La renommée de Jean-Jacques Annaud n'est plus à prouver depuis longtemps. Rappelons pour mémoire que son premier film La victoire en chantant reçut l'Oscar du meilleur film étranger en 1976, un début et un succès qui n'ont pas écrasé le jeune cinéaste. Ses films La guerre du feu, Au nom de la rose, L'ours, L'amant, Stalingrad sont des œuvres cinématographiques que le public a accueillies avec le succès qu'elles méritent. Depuis 2007, il est membre de l'Académie des beaux-arts où il a été élu au fauteuil de Gérard Oury. Invité par ses confrères de l'Académie des sciences morales et politiques à s'exprimer au cours d'une de leurs séances, il a dressé devant eux un panorama complet de l'état du cinéma français sans langue de bois.

Quelques extraits

« Ma vision est très française, mais elle est un peu celle d'un Français de l'étranger. Je m'en réjouis car je ne me sens jamais aussi français que lorsque je suis à l'étranger et ce sentiment s'accompagne de beaucoup de fierté. Permettez-moi de vous en exposer la raison.

L'industrie artistique du cinéma a été créée en France grâce à une invention technologique de Louis Lumière. La petite boîte amusante de l'ingénieur bisontin qui permettait de montrer des photos animées a en fait, révolutionné le monde. Profitant de cette invention, Louis Lumière, Georges Méliès, la société Gaumont et la société Pathé sont devenus des « montreurs d'images » dans le monde entier. De 1895 à 1900, la France régnait sans partage. »
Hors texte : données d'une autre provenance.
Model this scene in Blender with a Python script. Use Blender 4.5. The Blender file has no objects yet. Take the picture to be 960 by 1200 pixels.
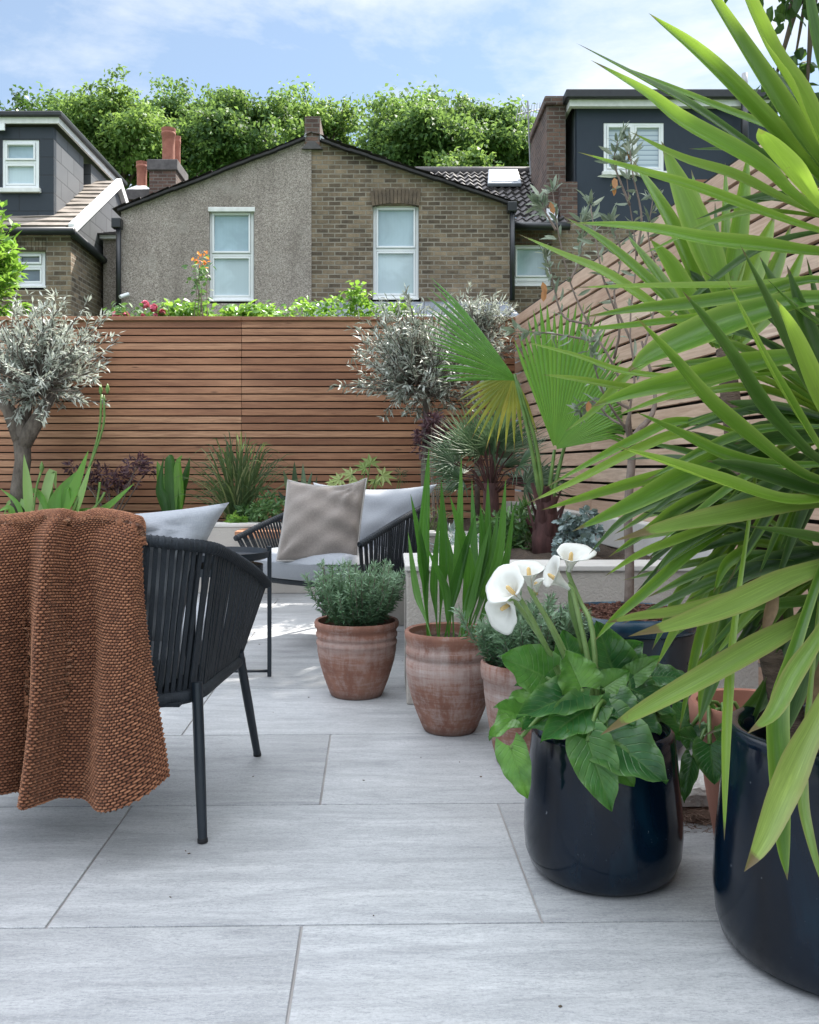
import bpy, bmesh, math, random
import numpy as np
from mathutils import Vector, Matrix, Quaternion
rad = math.radians
F, H, CX, CY = 1084.0, 0.83, 458.0, 548.0        # lens in pixels, eye height, principal point
SC = bpy.context.scene
COL = SC.collection
rng = np.random.default_rng(7)
random.seed(7)

def W(px, py, Y):
    return Vector(((px - CX) / F * Y, Y, H - (py - CY) / F * Y))
def WN(px, py, Y):
    return np.array(W(px, py, Y))
def lerp(a, b, t): return a + (b - a) * t
def nrm(v):
    v = np.asarray(v, float)
    return v / (np.linalg.norm(v, axis=-1, keepdims=True) + 1e-12)

# ------------------------------------------------------------------ objects
ORG = {}
def props(o, label=None, cat=None, group=None, kind=None):
    if label: o['label'] = label
    if cat: o['category'] = cat
    if group: o['group'] = group
    if kind: o['kind'] = kind
    return o
def thing(name, loc, label, cat, group=None, kind=None):
    o = bpy.data.objects.new(name, None)
    COL.objects.link(o)
    o.location = loc
    o.empty_display_size = 0.1
    ORG[o.name] = Vector(loc)
    return props(o, label, cat, group, kind)
def mesh_obj(name, verts, faces, mat, parent=None, smooth=True, origin=None, attrs=None, fattrs=None, mats=None, fmat=None):
    org = ORG[parent.name] if parent is not None else Vector(origin if origin is not None else (0, 0, 0))
    v = np.asarray(verts, float) - np.array(org)
    me = bpy.data.meshes.new(name)
    if isinstance(faces, np.ndarray):
        nf, k = faces.shape
        me.vertices.add(len(v)); me.vertices.foreach_set('co', v.astype(np.float32).ravel())
        me.loops.add(nf * k); me.loops.foreach_set('vertex_index', faces.astype(np.int32).ravel())
        me.polygons.add(nf)
        me.polygons.foreach_set('loop_start', np.arange(0, nf * k, k, dtype=np.int32))
        me.polygons.foreach_set('loop_total', np.full(nf, k, np.int32))
        me.update(calc_edges=True)
    else:
        me.from_pydata([tuple(p) for p in v], [], faces)
    if smooth and len(me.polygons):
        me.polygons.foreach_set('use_smooth', np.ones(len(me.polygons), bool))
    for k, a in (attrs or {}).items():
        at = me.attributes.new(k, 'FLOAT', 'POINT'); at.data.foreach_set('value', np.asarray(a, np.float32))
    for k, a in (fattrs or {}).items():
        at = me.attributes.new(k, 'FLOAT', 'FACE'); at.data.foreach_set('value', np.asarray(a, np.float32))
    if mats:
        for m in mats: me.materials.append(m)
        if fmat is not None: me.polygons.foreach_set('material_index', np.asarray(fmat, np.int32))
    elif mat: me.materials.append(mat)
    me.update()
    o = bpy.data.objects.new(name, me)
    COL.objects.link(o)
    if parent is not None:
        o.parent = parent
        ORG[o.name] = ORG[parent.name]
    else:
        o.location = org
        ORG[o.name] = org
    return o

class MB:
    """collects shapes, then links them as one mesh object; coordinates are world coordinates"""
    def __init__(s): s.v = []; s.f = []; s.t = []; s.m = None
    def add(s, vs, fs, tint=0.5):
        b = len(s.v)
        for p in vs: s.v.append(tuple(s.m @ Vector(p)) if s.m else tuple(p))
        for f in fs: s.f.append(tuple(i + b for i in f)); s.t.append(tint)
        return s
    def box(s, lo, hi, tint=0.5, m=None):
        x0, y0, z0 = lo; x1, y1, z1 = hi
        vs = [Vector(p) for p in ((x0,y0,z0),(x1,y0,z0),(x1,y1,z0),(x0,y1,z0),(x0,y0,z1),(x1,y0,z1),(x1,y1,z1),(x0,y1,z1))]
        if m: vs = [m @ p for p in vs]
        return s.add(vs, [(0,3,2,1),(4,5,6,7),(0,1,5,4),(1,2,6,5),(2,3,7,6),(3,0,4,7)], tint)
    def hexa(s, b4, t4, tint=0.5):
        return s.add(list(b4) + list(t4), [(0,3,2,1),(4,5,6,7),(0,1,5,4),(1,2,6,5),(2,3,7,6),(3,0,4,7)], tint)
    def prism(s, pts, off, tint=0.5):
        """polygon pts extruded by off"""
        n = len(pts); off = Vector(off)
        vs = [Vector(p) for p in pts] + [Vector(p) + off for p in pts]
        fs = [tuple(range(n - 1, -1, -1)), tuple(range(n, 2 * n))]
        for i in range(n): fs.append((i, (i + 1) % n, n + (i + 1) % n, n + i))
        return s.add(vs, fs, tint)
    def tube(s, pts, r, n=8, cap=True, tint=0.5):
        pts = [Vector(p) for p in pts]
        if not hasattr(r, '__len__'): r = [r] * len(pts)
        vs = []; up = Vector((0.13, 0.21, 0.97)); prev = None
        for i, p in enumerate(pts):
            t = (pts[min(i + 1, len(pts) - 1)] - pts[max(i - 1, 0)]).normalized()
            if prev is None:
                a = t.cross(up)
                if a.length < 1e-3: a = t.cross(Vector((1, 0, 0)))
            else:
                a = prev - t * prev.dot(t)
                if a.length < 1e-6: a = t.cross(up)
            a.normalize(); prev = a; b = t.cross(a)
            for k in range(n):
                q = 2 * math.pi * k / n
                vs.append(p + (a * math.cos(q) + b * math.sin(q)) * r[i])
        fs = []
        for i in range(len(pts) - 1):
            for k in range(n):
                fs.append((i*n+k, i*n+(k+1)%n, (i+1)*n+(k+1)%n, (i+1)*n+k))
        if cap:
            fs.append(tuple(range(n - 1, -1, -1))); fs.append(tuple((len(pts)-1)*n + k for k in range(n)))
        return s.add(vs, fs, tint)
    def lathe(s, prof, c=(0, 0, 0), n=48, wob=0.0, tint=0.5):
        vs = []; fs = []
        c = Vector(c)
        for (r, z) in prof:
            for k in range(n):
                q = 2 * math.pi * k / n
                rr = r * (1 + wob * math.sin(2 * q + 1.0 + 3 * z) + 0.5 * wob * math.sin(3 * q + 9 * z))
                vs.append(c + Vector((rr * math.cos(q), rr * math.sin(q), z)))
        for i in range(len(prof) - 1):
            for k in range(n):
                fs.append((i*n+k, i*n+(k+1)%n, (i+1)*n+(k+1)%n, (i+1)*n+k))
        fs.append(tuple(range(n - 1, -1, -1)))
        fs.append(tuple((len(prof)-1)*n + k for k in range(n)))
        return s.add(vs, fs, tint)
    def grid(s, P, tint=0.5):
        """P: nu x nv x 3 array"""
        nu, nv = P.shape[:2]
        fs = [(i*nv+j, (i+1)*nv+j, (i+1)*nv+j+1, i*nv+j+1) for i in range(nu-1) for j in range(nv-1)]
        return s.add(P.reshape(-1, 3), fs, tint)
    def build(s, name, mat, parent=None, smooth=False, origin=None, bevel=0, sharp=None):
        o = mesh_obj(name, s.v, s.f, mat, parent, smooth, origin, fattrs={'tint': s.t})
        if smooth and sharp is not None:
            o.data.set_sharp_from_angle(angle=rad(sharp))
        if bevel:
            b = o.modifiers.new('bevel', 'BEVEL'); b.width = bevel; b.segments = 2; b.limit_method = 'ANGLE'; b.angle_limit = rad(40)
        return o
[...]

« Depuis longtemps, les représentations diplomatiques françaises aiment à répéter que le cinéma français est le deuxième de l'Occident. C'est tout à fait exact. En Europe, l'Angleterre a perdu ces cinéastes au profit des Majors américaines ; en Italie, Silvio Berlusconi ayant acheté les chaînes de télévision a acheté, à peu de frais, des programmes américains qui ont dissuadé les Italiens d'aller au cinéma. Les grandes cinématographies européennes se sont effondrées, à l'exception de la française.

Il est bon toutefois d'avoir en tête les proportions des parts de marché. Le cinéma américain représente environ 85% de la recette mondiale des salles de cinéma. Le cinéma français représente seulement 4%.. »
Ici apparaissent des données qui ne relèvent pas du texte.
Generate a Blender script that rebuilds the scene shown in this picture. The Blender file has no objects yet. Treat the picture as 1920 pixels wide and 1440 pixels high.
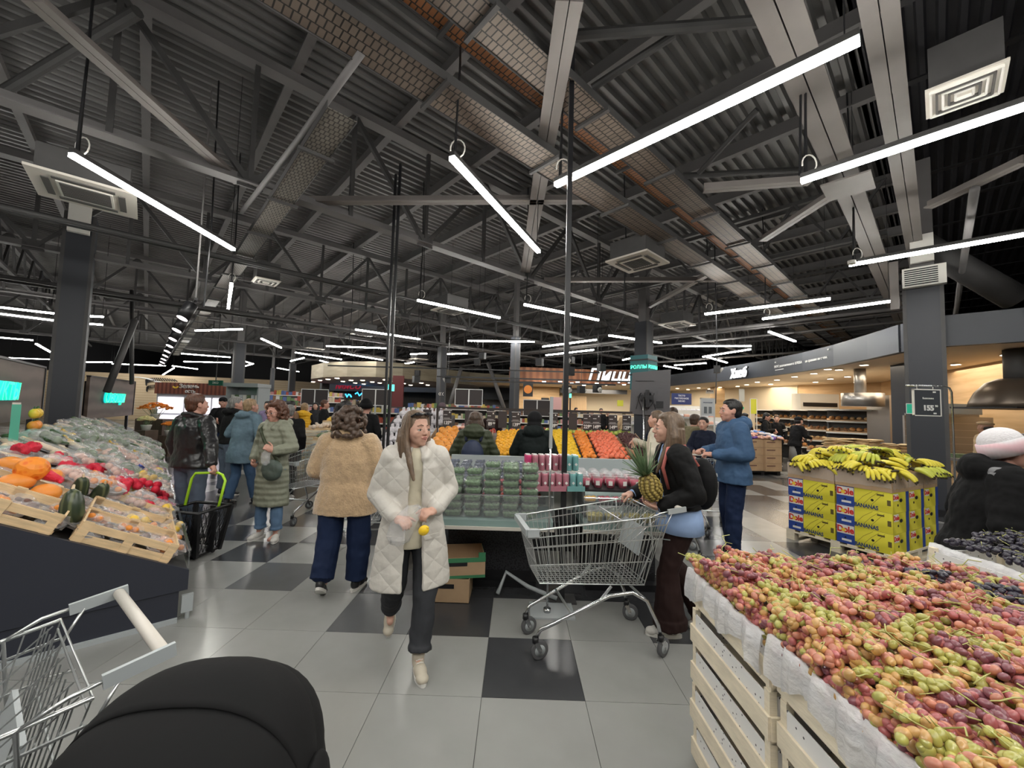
import bpy, bmesh, math, random
from mathutils import Vector, Matrix, Euler
random.seed(7)
R = random.Random(11)
sc = bpy.context.scene
COL = sc.collection
# ------------------------------------------------------------------ camera
F = 740.0; CH = 1.68
def _basis():
    p = math.radians(3.42); ro = math.radians(1.58); yaw = -0.012
    f = Vector((math.sin(yaw)*math.cos(p), math.cos(yaw)*math.cos(p), math.sin(p)))
    r = Vector((math.cos(yaw), -math.sin(yaw), 0)); u = r.cross(f)
    c, s = math.cos(ro), math.sin(ro)
    return f, r*c + u*s, u*c - r*s
CF, CR, CU = _basis()
cam = bpy.data.cameras.new('camera'); camo = bpy.data.objects.new('camera', cam); COL.objects.link(camo)
M = Matrix((CR, CU, -CF)).transposed().to_4x4(); M.translation = (0, 0, CH)
camo.matrix_world = M
cam.sensor_fit = 'HORIZONTAL'; cam.sensor_width = 36; cam.lens = 36*F/1920; cam.clip_start = .02; cam.clip_end = 200
sc.camera = camo
# ------------------------------------------------------------------ world, exposure
w = bpy.data.worlds.new('world'); sc.world = w; w.use_nodes = True
w.node_tree.nodes['Background'].inputs[0].default_value = (.75, .8, .9, 1)
w.node_tree.nodes['Background'].inputs[1].default_value = .3
vs = sc.view_settings
vs.view_transform = 'Standard'; vs.look = 'None'; vs.gamma = 1; vs.use_curve_mapping = False
vs.exposure = 0.62
cy = sc.cycles; cy.max_bounces = 6; cy.diffuse_bounces = 3; cy.glossy_bounces = 2; cy.transmission_bounces = 2; cy.transparent_max_bounces = 6; cy.caustics_reflective = False; cy.caustics_refractive = False
LAMP = 42.0          # emission of the linear lamps
# ------------------------------------------------------------------ measuring helpers
TA = math.radians(43.4)          # the building grid is turned against the floor tiles
AU = Vector((math.cos(TA), math.sin(TA), 0)); AV = Vector((-math.sin(TA), math.cos(TA), 0))
def W(u, v, z=0): return AU*u + AV*v + Vector((0, 0, z))
def _ray(x, y): return CF + CR*((x-960)/F) + CU*((720-y)/F)
def G(x, y, z=0.0):
    d = _ray(x, y); t = (z-CH)/d.z; return Vector((d.x*t, d.y*t, z))
def AY(x, y, Y):
    d = _ray(x, y); t = Y/d.y; return Vector((d.x*t, Y, CH+d.z*t))
# ------------------------------------------------------------------ materials
MATS = {}
def mat(name, col, rough=.6, metal=0.0, bump=0.0, bscale=40, vary=0.0, vscale=6, emit=None, es=1.0, alpha=None, trans=0, coat=0, stretch=None, spec=.5, sheen=0, aniso=None):
    if name in MATS: return MATS[name]
    m = bpy.data.materials.new(name); m.use_nodes = True; nt = m.node_tree; b = nt.nodes['Principled BSDF']
    b.inputs['Base Color'].default_value = (*col, 1); b.inputs['Roughness'].default_value = rough
    b.inputs['Metallic'].default_value = metal; b.inputs['Specular IOR Level'].default_value = spec
    if coat: b.inputs['Coat Weight'].default_value = coat; b.inputs['Coat Roughness'].default_value = .15
    if sheen: b.inputs['Sheen Weight'].default_value = sheen
    if trans: b.inputs['Transmission Weight'].default_value = trans
    if alpha is not None: b.inputs['Alpha'].default_value = alpha
    if emit: b.inputs['Emission Color'].default_value = (*emit, 1); b.inputs['Emission Strength'].default_value = es
    if bump or vary:
        tc = nt.nodes.new('ShaderNodeTexCoord'); src = tc.outputs['Object']
        if stretch:
            mp = nt.nodes.new('ShaderNodeMapping'); mp.inputs['Scale'].default_value = stretch
            nt.links.new(src, mp.inputs[0]); src = mp.outputs[0]
        if vary:
            n = nt.nodes.new('ShaderNodeTexNoise'); n.inputs['Scale'].default_value = vscale; n.inputs['Detail'].default_value = 5
            nt.links.new(src, n.inputs['Vector'])
            r = nt.nodes.new('ShaderNodeValToRGB'); r.color_ramp.elements[0].position = .3; r.color_ramp.elements[1].position = .7
            r.color_ramp.elements[0].color = (*[max(0, c*(1-vary)) for c in col], 1)
            r.color_ramp.elements[1].color = (*[min(1, c*(1+vary)) for c in col], 1)
            nt.links.new(n.outputs['Fac'], r.inputs[0]); nt.links.new(r.outputs[0], b.inputs['Base Color'])
        if bump:
            n = nt.nodes.new('ShaderNodeTexNoise'); n.inputs['Scale'].default_value = bscale; n.inputs['Detail'].default_value = 4
            nt.links.new(src, n.inputs['Vector'])
            bp = nt.nodes.new('ShaderNodeBump'); bp.inputs['Strength'].default_value = bump; bp.inputs['Distance'].default_value = .01
            nt.links.new(n.outputs['Fac'], bp.inputs['Height']); nt.links.new(bp.outputs[0], b.inputs['Normal'])
    MATS[name] = m
    return m
def two_tone(name, c1, c2, kind='wave', scale=8, rough=.6, metal=0, thresh=.5, stretch=(1, 1, 1), sharp=.02, bump=.2, rot=(0, 0, 0), dist=0):
    """procedural two-colour pattern: wave / noise / voronoi / checker"""
    if name in MATS: return MATS[name]
    m = bpy.data.materials.new(name); m.use_nodes = True; nt = m.node_tree; b = nt.nodes['Principled BSDF']
    b.inputs['Roughness'].default_value = rough; b.inputs['Metallic'].default_value = metal
    tc = nt.nodes.new('ShaderNodeTexCoord'); mp = nt.nodes.new('ShaderNodeMapping'); mp.inputs['Scale'].default_value = stretch
    mp.inputs['Rotation'].default_value = rot
    nt.links.new(tc.outputs['Object'], mp.inputs[0])
    t = nt.nodes.new({'wave': 'ShaderNodeTexWave', 'noise': 'ShaderNodeTexNoise', 'voronoi': 'ShaderNodeTexVoronoi'}[kind])
    t.inputs['Scale'].default_value = scale
    if kind == 'wave': t.inputs['Distortion'].default_value = dist; t.inputs['Detail'].default_value = 3
    nt.links.new(mp.outputs[0], t.inputs['Vector'])
    out = t.outputs['Distance'] if kind == 'voronoi' else t.outputs[1] if kind == 'wave' else t.outputs['Fac']
    r = nt.nodes.new('ShaderNodeValToRGB'); r.color_ramp.elements[0].position = max(0, thresh-sharp); r.color_ramp.elements[1].position = min(1, thresh+sharp)
    r.color_ramp.elements[0].color = (*c1, 1); r.color_ramp.elements[1].color = (*c2, 1)
    nt.links.new(out, r.inputs[0]); nt.links.new(r.outputs[0], b.inputs['Base Color'])
    if bump:
        bp = nt.nodes.new('ShaderNodeBump'); bp.inputs['Strength'].default_value = bump; bp.inputs['Distance'].default_value = .01
        nt.links.new(out, bp.inputs['Height']); nt.links.new(bp.outputs[0], b.inputs['Normal'])
    MATS[name] = m
    return m
def slotmat(name, base, slot, along, sx=.06, sy=.1):
    """galvanised tray sheet with rows of punched slots (brick texture)"""
    m = bpy.data.materials.new(name); m.use_nodes = True; nt = m.node_tree; b = nt.nodes['Principled BSDF']
    b.inputs['Roughness'].default_value = .5; b.inputs['Metallic'].default_value = .25
    tc = nt.nodes.new('ShaderNodeTexCoord'); mp = nt.nodes.new('ShaderNodeMapping')
    nt.links.new(tc.outputs['Object'], mp.inputs[0])
    br = nt.nodes.new('ShaderNodeTexBrick'); br.inputs['Scale'].default_value = 1; br.offset = .5
    br.inputs['Brick Width'].default_value = sx; br.inputs['Row Height'].default_value = sy; br.inputs['Mortar Size'].default_value = .006
    br.inputs['Mortar Smooth'].default_value = 0; br.inputs['Bias'].default_value = 0
    br.inputs['Color1'].default_value = (*base, 1); br.inputs['Color2'].default_value = (*[c*.8 for c in base], 1); br.inputs['Mortar'].default_value = (*slot, 1)
    nt.links.new(mp.outputs[0], br.inputs['Vector']); nt.links.new(br.outputs[0], b.inputs['Base Color'])
    MATS[name] = m
    return m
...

« La France produit 270 films par an, soit un par jour ouvrable. Les États-Unis en produisent deux fois moins, mais chaque film est dix fois plus cher. Et comme le prix de la place est le même, que l'on regarde un film français ou un film américain, les spectateurs préfèrent souvent monter dans la grosse Chevrolet plutôt que dans la Deux-Chevaux. La Deux-Chevaux a toutefois son charme et elle constitue non pas une alternative, mais l'alternative. »
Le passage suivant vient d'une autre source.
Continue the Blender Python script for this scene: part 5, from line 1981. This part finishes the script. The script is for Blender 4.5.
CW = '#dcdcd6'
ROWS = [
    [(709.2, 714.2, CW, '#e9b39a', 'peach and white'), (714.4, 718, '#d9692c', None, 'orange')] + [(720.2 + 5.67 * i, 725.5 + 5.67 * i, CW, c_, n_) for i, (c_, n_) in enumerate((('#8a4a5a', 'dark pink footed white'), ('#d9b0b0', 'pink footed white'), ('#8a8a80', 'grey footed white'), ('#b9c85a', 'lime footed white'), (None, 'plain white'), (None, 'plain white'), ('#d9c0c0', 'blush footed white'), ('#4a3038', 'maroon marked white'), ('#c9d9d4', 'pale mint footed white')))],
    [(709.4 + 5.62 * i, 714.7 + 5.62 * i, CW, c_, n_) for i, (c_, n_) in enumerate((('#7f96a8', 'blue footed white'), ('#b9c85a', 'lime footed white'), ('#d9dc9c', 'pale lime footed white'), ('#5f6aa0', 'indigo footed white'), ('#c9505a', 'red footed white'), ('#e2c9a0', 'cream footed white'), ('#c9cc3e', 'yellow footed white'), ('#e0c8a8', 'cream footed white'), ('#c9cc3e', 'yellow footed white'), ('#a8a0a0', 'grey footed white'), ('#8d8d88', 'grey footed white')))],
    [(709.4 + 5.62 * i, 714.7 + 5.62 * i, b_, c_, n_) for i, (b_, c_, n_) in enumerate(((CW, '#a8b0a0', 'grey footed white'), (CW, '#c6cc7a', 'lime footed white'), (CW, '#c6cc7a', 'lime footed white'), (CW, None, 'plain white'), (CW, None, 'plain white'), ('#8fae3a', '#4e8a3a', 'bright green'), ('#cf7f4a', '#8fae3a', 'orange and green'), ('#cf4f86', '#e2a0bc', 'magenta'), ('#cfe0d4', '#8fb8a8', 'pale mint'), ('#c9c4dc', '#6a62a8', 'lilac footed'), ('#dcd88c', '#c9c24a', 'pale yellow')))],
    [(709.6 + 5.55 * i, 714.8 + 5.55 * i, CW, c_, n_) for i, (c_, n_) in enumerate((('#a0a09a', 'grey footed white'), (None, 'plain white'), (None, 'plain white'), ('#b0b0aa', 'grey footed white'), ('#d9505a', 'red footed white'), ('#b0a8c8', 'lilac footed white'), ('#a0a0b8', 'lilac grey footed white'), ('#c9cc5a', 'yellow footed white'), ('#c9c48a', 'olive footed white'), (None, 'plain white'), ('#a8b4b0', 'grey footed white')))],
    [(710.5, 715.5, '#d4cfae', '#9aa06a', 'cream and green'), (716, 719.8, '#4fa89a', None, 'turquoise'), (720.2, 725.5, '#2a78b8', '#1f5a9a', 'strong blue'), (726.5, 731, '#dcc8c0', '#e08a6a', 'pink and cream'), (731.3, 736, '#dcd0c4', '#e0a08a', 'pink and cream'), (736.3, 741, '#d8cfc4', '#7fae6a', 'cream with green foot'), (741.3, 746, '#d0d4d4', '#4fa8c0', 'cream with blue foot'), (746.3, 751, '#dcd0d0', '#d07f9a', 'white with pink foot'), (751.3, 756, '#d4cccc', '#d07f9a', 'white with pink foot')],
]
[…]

« Toute assistance, qu'elle soit apportée à l'industrie ou aux arts, produit des effets pervers. Bien évidemment, il y a encore aujourd'hui une masse considérable de films qui n'ont quasiment pas de spectateurs, mais ça n'a guère d'importance puisque ces films sont pré-financés. Par ailleurs, je tiens à souligner que, dans tous les pays du monde, seul un film sur dix se rembourse et seul un film sur cent enregistre d'importantes recettes. L'industrie cinématographique est une industrie de prototypes. Or, quand on lance un prototype, dans quelque domaine que ce soit, on sait qu'il y a plus d'échecs que de succès. Un film qui ne perd pas d'argent, c'est une exception, et un film qui en rapporte, c'est une exception parmi les films qui n'en perdent pas. Que ce caractère d'exception parmi les exceptions soit renforcé par les dispositifs que vous avez cités, c'est ce dont je ne disconviens pas. Il y a les avances sur recettes, il y a les dispositions fiscales et aussi les quotas qui obligent à passer 80% de films français afin de pouvoir passer 20% de films étrangers. Ces mesures sont sans doute celles d'un autre âge, mais elles ont permis de sauver le cinéma français. Le même système a été adopté par la Corée, sur le modèle français, et l'on constate que le cinéma coréen fait preuve d'une très grande vitalité. »

Nous vous invitons à écouter l'ensemble de cette séance académique avec Jean-Jacques Annaud.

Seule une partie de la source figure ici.